The clue is that little miss misguided Moffit,
made a u-turn and couldn't tough it:

Charmed by crystal and the spectrum produced,
she glittered through aqua and orange and spruce,
neither cowed by refraction nor sunlit but chance,
she spun through the motions of an anodyne dance,

At the bitter script of cuneiform prophets
she began to, leeringly, just peek askew,
coaxing brass music from ethereal bracelets
and waiting for clouds to razor the moon.

The clue is a little miss misguided Moffit,
she made you turn and couldn't rough it.

Murky bowcups indeed.


  1. Interesting rhyming scheme and a cracking finale!
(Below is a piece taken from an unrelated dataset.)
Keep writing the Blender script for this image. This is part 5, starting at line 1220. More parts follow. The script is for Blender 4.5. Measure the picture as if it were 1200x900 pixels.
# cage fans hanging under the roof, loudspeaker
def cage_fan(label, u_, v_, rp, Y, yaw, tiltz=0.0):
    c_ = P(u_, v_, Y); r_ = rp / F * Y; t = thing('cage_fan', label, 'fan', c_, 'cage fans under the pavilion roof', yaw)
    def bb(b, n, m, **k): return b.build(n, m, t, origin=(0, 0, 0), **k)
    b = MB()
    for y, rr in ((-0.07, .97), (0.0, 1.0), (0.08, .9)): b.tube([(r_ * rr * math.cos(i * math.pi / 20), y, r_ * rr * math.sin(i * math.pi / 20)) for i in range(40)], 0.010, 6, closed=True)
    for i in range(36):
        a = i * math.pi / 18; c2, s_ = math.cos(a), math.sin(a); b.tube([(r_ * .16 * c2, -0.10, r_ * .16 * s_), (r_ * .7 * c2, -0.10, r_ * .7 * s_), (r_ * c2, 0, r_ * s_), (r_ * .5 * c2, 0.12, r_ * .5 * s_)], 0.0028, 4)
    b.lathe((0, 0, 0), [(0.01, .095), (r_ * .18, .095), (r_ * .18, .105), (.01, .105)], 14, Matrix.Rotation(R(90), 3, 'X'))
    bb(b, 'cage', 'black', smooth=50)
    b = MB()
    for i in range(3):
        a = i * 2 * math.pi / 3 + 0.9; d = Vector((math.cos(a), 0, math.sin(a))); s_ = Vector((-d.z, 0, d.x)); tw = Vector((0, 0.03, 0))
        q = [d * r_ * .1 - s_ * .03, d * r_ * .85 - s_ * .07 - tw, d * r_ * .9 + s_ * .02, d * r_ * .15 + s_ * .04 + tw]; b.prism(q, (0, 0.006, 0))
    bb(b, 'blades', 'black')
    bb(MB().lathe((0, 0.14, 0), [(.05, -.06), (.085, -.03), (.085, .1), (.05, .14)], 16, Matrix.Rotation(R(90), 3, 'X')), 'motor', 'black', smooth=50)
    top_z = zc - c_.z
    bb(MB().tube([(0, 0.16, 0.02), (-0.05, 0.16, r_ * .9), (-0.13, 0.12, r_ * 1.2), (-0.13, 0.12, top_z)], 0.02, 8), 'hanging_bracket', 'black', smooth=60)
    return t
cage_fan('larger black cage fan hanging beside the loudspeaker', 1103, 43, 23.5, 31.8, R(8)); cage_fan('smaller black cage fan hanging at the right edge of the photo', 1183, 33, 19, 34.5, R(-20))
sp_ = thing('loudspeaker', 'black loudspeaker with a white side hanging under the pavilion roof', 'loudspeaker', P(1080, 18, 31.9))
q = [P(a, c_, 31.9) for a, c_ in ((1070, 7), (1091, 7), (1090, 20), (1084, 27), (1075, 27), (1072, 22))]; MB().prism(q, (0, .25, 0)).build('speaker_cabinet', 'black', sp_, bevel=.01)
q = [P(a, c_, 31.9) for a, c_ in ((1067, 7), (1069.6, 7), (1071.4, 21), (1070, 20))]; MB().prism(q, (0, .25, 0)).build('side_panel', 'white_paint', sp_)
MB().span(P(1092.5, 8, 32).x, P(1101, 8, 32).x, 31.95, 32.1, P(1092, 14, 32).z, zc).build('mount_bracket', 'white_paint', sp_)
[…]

  2. Perfect! — just replace “dawn’s downy rose” with “dawn’s runny nose” and you've got it!

    (just kidding, man)

  3. A carnival of words!! Love how you played the rhymes!

  4. This one has a rich flavor, I think. And the m's seem to pace way for dizzying swirls.

    Aha, "papaya" versus "tomato"!

  5. Gerry this was superb, great post, enjoyed it from start to end :)

  6. So strong..and we love how you play with
    fonts this time

  7. @Gordon: Glad you liked the ending. I thought it was amusing if slightly abstruse.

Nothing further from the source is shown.